Suggestions for New Companies

I've worked for a couple of startups now, and I have a few brief things I want to say about what they shouldn't do. I've been bitten by these things at least once. And really, in the end, everyone loses -- employees, customers, and entrepreneurs.

Requirements Analysis

Doing all the requirements analysis upfront obviously isn't going to be very effective for large (interesting) projects. It helps to spend some time thinking about them and to get something down on paper. But ultimately, without building some type of prototype and letting people try the product, you just can't know exactly what you need.

Well that's no big deal. But it's the ever changing requirements startups incur that is reallly frustrating. I've had requirements change on me repeatedly. OK, you say, that doesn't sound too horrible. But I've had them change back and forth! I've been told, we need it to do x, then later it's y, and then later it's x again. This is just a horrible use of time. And it certainly doesn't make me feel good having to do the same thing over and over again.

There are some things you can do. It's worth a considerable amount of time really trying to figure out what the customers want. I've heard that microsoft makes a paper prototype of their GUIs before they code them. Then they show potential customers the interface and get feedback.

If you really can't get decent input from the customer and you have no idea how the interface should work and what features it should have, you can quickly build a prototype and let them try it for free. Another thing you can do is refuse to make any changes in a given amount of time. That way you can queue up requests for changes. And hopefully in that time, x will "change" to y and back to x without any actual work being done (only in people's heads).

Customers may not know what they want.
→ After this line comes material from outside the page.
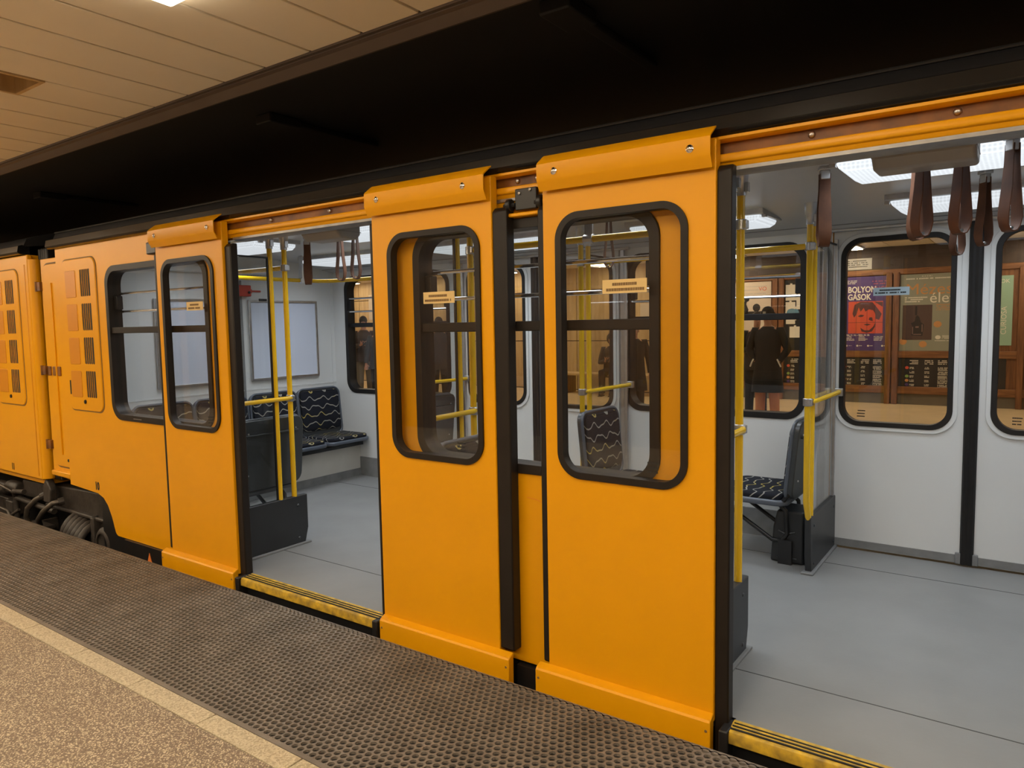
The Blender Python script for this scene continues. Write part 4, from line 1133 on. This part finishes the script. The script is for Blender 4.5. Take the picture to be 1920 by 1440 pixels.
# end walls
ew = obj('end_wall', MB().box(-5.89, -5.83, YI - 0.02, YF + 0.02, ZF, 2.21), M['white'], car)
obj('wall_strip', MB().box(-5.832, -5.824, 3.945, 3.965, 0.45, 2.05), M['kick'], ew)
obj('wall_strip', MB().box(-5.832, -5.826, 4.985, 4.995, 0.45, 2.15), M['white'], ew)
obj('wall_strip', MB().box(-5.832, -5.826, YI, YF, 0.985, 0.998), M['white'], ew)
obj('wall_band', MB().box(-5.84, -5.79, YI, 4.25, 2.04, 2.10), M['white'], ew, bevel=0.01)
obj('end_wall', MB().box(XR - 0.02, XR + 0.04, YI - 0.06, YF + 0.02, ZF, 2.21), M['white'], car)
# bench base
bb = obj('bench_base', MB().box(-5.83, -5.50, YI + 0.02, YF, ZF, 0.37), M['white_dirty'], car, bevel=0.006)
obj('kick_strip', MB().box(-5.502, -5.492, YI + 0.02, YF, ZF, 0.125), M['kick'], bb)
obj('bench_edge', MB().box(-5.83, -5.46, YI + 0.02, YF, 0.365, 0.40), M['dark_panel'], bb, bevel=0.004)
obj('under_seat_rail', MB().box(-5.78, -5.56, YI + 0.05, YF - 0.02, 0.40, 0.44), M['black'], bb)

# =====================================================================================
#                                     INTERIOR THINGS
# =====================================================================================
def make_seat(strut=True):
    """local: back plane at x=0, facing +x, width along y"""
    t = thing('passenger_seat', 'x', 'seat')
    W = 0.258
    def curve(z): return 0.05 - (z - 0.47) * 0.10      # back leans away
    n = 10
    # backrest cushion
    mb = MB(); ol = rr(-W + 0.022, W - 0.022, 0.53, 0.925, 0.055, 6)
    vs = []; k = len(ol)
    for dx in (0.0, 0.032, 0.04):
        sc_ = 1.0 if dx < 0.04 else 0.93
        for (y, z) in ol: vs.append((curve(z) + dx - 0.015 * (1 - (y / W) ** 2), y * sc_, 0.7275 + (z - 0.7275) * sc_))
    fs = [tuple(range(k - 1, -1, -1)), tuple(range(2 * k, 3 * k))]
    for L0 in (0, 1):
        for i in range(k): a = L0 * k + i; b = L0 * k + (i + 1) % k; fs.append((a, b, b + k, a + k))
    mb.add(vs, fs)
    obj('backrest', mb, M['fabric'], t, smooth=40)
    # shell of the back
    mb = MB(); ol = rr(-W, W, 0.47, 0.945, 0.07, 6); vs = []
    for dx in (-0.028, 0.012): 
        for (y, z) in ol: vs.append((curve(z) + dx - 0.015 * (1 - (y / W) ** 2), y, z))
    k = len(ol); fs = [tuple(range(k - 1, -1, -1)), tuple(range(k, 2 * k))]
    for i in range(k): b = (i + 1) % k; fs.append((i, b, b + k, i + k))
    mb.add(vs, fs)
    sh = obj('back_shell', mb, M['shell'], t, smooth=40, bevel=0.006)
    rm = MB(); rm.tube([(curve(z) + 0.012 - 0.015 * (1 - (y / W) ** 2), y, z) for (y, z) in ol] + [(curve(ol[0][1]) + 0.012 - 0.015 * (1 - (ol[0][0] / W) ** 2), ol[0][0], ol[0][1])], 0.011, 8)
    obj('shell_rim', rm, M['rim'], sh, smooth=60)
    obj('shell_panel', MB().box(curve(0.8) - 0.047, curve(0.8) - 0.030, -W + 0.05, W - 0.05, 0.84, 0.852), M['shell'], sh, bevel=0.003)
    for y in (-W + 0.07, W - 0.07):
        for z in (0.58, 0.86): obj('screw', MB().lathe([(0.007, 0), (0.005, -0.004)], (curve(z) - 0.036, y, z), 'X', 8), M['alu'], sh)
    # cushion
    mb = MB().prism(rr(0.075, 0.47, -W + 0.018, W - 0.018, 0.06, 6), XY, 0.455, 0.495)
    obj('cushion', mb, M['fabric'], t, smooth=40, bevel=0.014, seg=3)
    mb = MB().prism(rr(0.05, 0.485, -W, W, 0.07, 6), XY, 0.425, 0.462)
    sh2 = obj('cushion_shell', mb, M['rim'], t, smooth=40, bevel=0.012, seg=3)
    for q in (1, -1): obj('side_joint', MB().tube([(0.075, q * (W - 0.03), 0.46), (0.045, q * (W - 0.02), 0.50), (0.045, q * (W - 0.02), 0.56)], 0.014, 8), M['black'], t)
    if strut:
        for y in (-0.15, 0.15):
            sm_ = MB()
            sm_.tube([(0.40, y, 0.425), (0.12, y, 0.415), (0.08, y, 0.38), (0.07, y, 0.24), (0.10, y, 0.19), (0.16, y, 0.19), (0.46, y, 0.38)], 0.014, 8)
            sm_.box(0.04, 0.12, y - 0.02, y + 0.02, ZF, 0.20)
            obj('support_frame', sm_, M['black'], t, smooth=50)
    return t
s_strut = make_seat(True); s_bench = make_seat(False)
seats = [
    (s_bench, -5.815, 4.765, 0, 'wavy patterned seat nearest the far window on the end wall bench'),
    (None, -5.815, 4.235, 0, 'wavy patterned seat under the framed sheet, behind the two yellow poles'),
    (None, -5.815, 3.69, 0, 'wavy patterned end wall seat partly hidden by the black door edge'),
    (None, -5.815, 3.16, 0, 'wavy patterned end wall seat seen at the bottom of the leftmost body window'),
    (s_strut, -4.17, 3.01, pi, 'seat with its dark back shell against the glass of the left doorway screen'),
    (None, -4.19, 4.70, pi, 'seat seen from behind beyond the left door leaf, against the far screen'),
    (None, -2.44, 2.99, 0, 'seat whose rounded blue-grey top edge shows low in the left door leaf'),
    (None, -2.44, 4.44, 0, 'wavy patterned seat facing right, seen through the right door leaf'),
    (None, -1.10, 4.66, pi, 'seat seen from the side beside the right yellow poles, above the black bin'),
]
for src, x, y, rz, lab in seats:
    if src is not None: cur = src; o = src
    else: o = copy_tree(cur)
    o.location = (x, y, 0); o.rotation_euler = (0, 0, rz); o['label'] = lab
    o['group'] = 'moquette seats in the car'

# door screens with poles
def screen(x, near, label, glass_on=True):
    t = thing('door_screen', label, 'screen', (x, 0, ZF), group='screens with grab poles beside the doors')
    s_ = 1 if near else -1
    y0 = YI + 0.002 if near else YF - 0.002
    Y = lambda d: y0 + s_ * d
    z = lambda v: v - ZF
    L1 = 0.52 if near else 0.655
    pn = [(Y(0), 0), (Y(L1 - 0.03), 0), (Y(L1), z(0.16)), (Y(L1), z(0.395)), (Y(0), z(0.395))]
    obj('panel', MB().prism(pn, YZ, -0.018, 0.018), M['dark_panel'], t, smooth=30, bevel=0.005)
    obj('panel_foot', MB().box(-0.035, 0.035, Y(0), Y(L1 + 0.01), 0, 0.014), M['kick'], t, bevel=0.004)
    for d in (0.05, L1 - 0.08):
        for zz in (0.10, 0.33):
            obj('screw', MB().lathe([(0.010, 0.018), (0.006, 0.023)], (0, Y(d), z(zz)), 'X', 8), M['shell'], t)
    p1 = (0.31 if near else 0.64); p2 = (0.425 if near else 0.795)
    if not near: p1, p2 = 0.60, 0.70
    obj('glass_pane', MB().box(-0.003, 0.003, Y(0.01), Y(p1 - 0.012), z(0.395), z(2.02)), M['pane_partition'], t)
    obj('glass_edge', MB().box(-0.006, 0.006, Y(p1 - 0.026), Y(p1 - 0.014), z(0.395), z(2.02)).box(-0.006, 0.006, Y(p1 - 0.026), Y(0), z(2.01), z(2.02)), M['rubber'], t)
    obj('wall_channel', MB().box(-0.012, 0.012, Y(0.012), Y(0.034), z(0.395), z(2.05)), M['alu'], t, bevel=0.003)
    for d in (p1, p2):
        zl = z(0.395) if d < L1 else z(0.395)
        pl = obj('pole', MB().tube([(0, Y(min(d, L1 - 0.02)) if d > L1 else Y(d), zl - 0.02), (0, Y(d), zl + 0.10), (0, Y(d), z(2.13))], 0.0175, 14), M['pole'], t)
        obj('top_socket', MB().lathe([(0.022, 0), (0.022, 0.05), (0.030, 0.06), (0.034, 0.12)], (0, Y(d), z(2.075)), 'Z', 12).box(0.02, 0.034, Y(d) - 0.012, Y(d) + 0.012, z(2.09), z(2.13)), M['alu'], pl, smooth=40)
    for zz in (1.955, 1.075):
        obj('pole_clamp', MB().lathe([(0.026, -0.022), (0.026, 0.022)], (0, Y(p2), z(zz)), 'Z', 12).box(-0.005, 0.03, Y(p2) - 0.02, Y(p2) + 0.02, z(zz) - 0.018, z(zz) + 0.018), M['alu'], t, smooth=40, bevel=0.003)
    obj('wall_clamp', MB().box(0.008, 0.056, Y(0.0), Y(0.035), z(1.05), z(1.10)), M['alu'], t, bevel=0.004)
    obj('hand_bar', MB().tube([(0.032, Y(0.02), z(1.075)), (0.032, Y(p2 - 0.05), z(1.078)), (0.02, Y(p2 - 0.01), z(1.078)), (0, Y(p2), z(1.078))], 0.0145, 12), M['pole'], t)
    return t
screen(-4.10, True, 'glass screen, charcoal panel and two yellow poles just inside the left doorway')
screen(-4.10, False, 'far screen with yellow poles beyond the left doorway, seen past the left door leaf')
screen(-2.50, True, 'screen with two yellow poles directly behind the left door leaf glass')
screen(-2.50, False, 'far screen with two yellow poles seen at left in the right door leaf glass')
screen(-1.02, True, 'charcoal panel and yellow poles just inside the right doorway at its near left')
screen(-1.02, False, 'far screen with a thick yellow pole pair and charcoal panel beside the white closed doors')

# overhead rails
def rail(label, pts, brackets):
    t = thing('overhead_rail', label, 'rail', pts[0])
    o0 = Vector(pts[0])
    obj('tube', MB().tube([Vector(p) - o0 for p in pts], 0.0165, 12), M['pole'], t, smooth=50)
    for b in brackets:
        q = Vector(b) - o0
        mb = MB().box(q.x - 0.022, q.x + 0.022, q.y - 0.005, q.y + 0.005, q.z + 0.02, 2.165 - o0.z)
        mb.lathe([(0.024, -0.025), (0.024, 0.025)], q, 'X', 10)
        mb.lathe([(0.006, -0.006), (0.006, -0.002)], (q.x, q.y - 0.005, q.z + 0.06), 'Y', 8)
        obj('bracket', mb, M['alu'], t, bevel=0.002)
    return t
zr = 1.955
rail('U-shaped yellow overhead rail bending round above the end wall seats', [(-4.10, 3.127, zr), (-4.9, 3.127, zr), (-5.02, 3.15, zr), (-5.08, 3.25, zr), (-5.09, 3.4, zr), (-5.09, 4.1, zr), (-5.07, 4.22, zr), (-4.98, 4.29, zr), (-4.86, 4.31, zr), (-4.10, 4.33, zr)], [(-5.09, 4.05, zr)])
rail('yellow overhead rail seen high in the right door leaf glass, near side', [(-2.50, 3.127, zr), (-1.02, 3.127, zr)], [(-1.76, 3.127, zr)])
rail('yellow overhead rail on the far side between two far screens', [(-2.50, 4.33, zr), (-1.02, 4.33, zr)], [(-1.76, 4.33, zr)])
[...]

They'll insist on having such and such a feature and then no one will ever use it. And managers won't know either. They'll insist on the features they think people will use, and then no one will find a use for them. People are unpredictable. Even they don't know what they want. Sometimes it's better to just let the engineers design what excites them. If the customers don't know, and the managers don't know, then certainly this is not going to hurt. And by giving the engineers freedom, motivation will go up, and you will get a higher quality product in far less time. Think about how math becomes applied. A genius pursing his own interests invents some elegant but utterly useless math. A hundred years later, someone else figures out how to make it do something we care about. In this same sense, by providing freedom, you may get something useful (and hopefully on a shorter time scale) even though it was not obvious at the time.

Technological Maturity

There are different types of problems. There are easy problems, hard problems, problems with a single obvious solution, problems with many solutions, good problems, and bad problems. Trying to solve a problem with the wrong technology is a bad problem. In fact, it's a pseudo problem. The real problem is either finding the right technology, or inventing it yourself if it doesn't exist.

If the technology doesn't do quite what you want, then it's either immature or you're using the wrong technology. If the right technology doesn't exist, then this is the extreme form of immature technology. In either case, you don't want to use it. When you first start out trying to force it to work for you, everything will seem OK. You'll find clever solutions to get around the little problems. But they'll just come back and bite you later. More and more little problems will creep in. You may find the project is getting messier and harder to manage and difficult to understand (and this can happen regardless). It's very likely you'll run up against a problem that has no clever solution.

Resist. Resist the urge. Resist any pressure. If it's not feasible to create the technology to solve your problem, you might be better off letting go. Move on to something that you can do. Trying to make something do what it doesn't want to do will not have good results.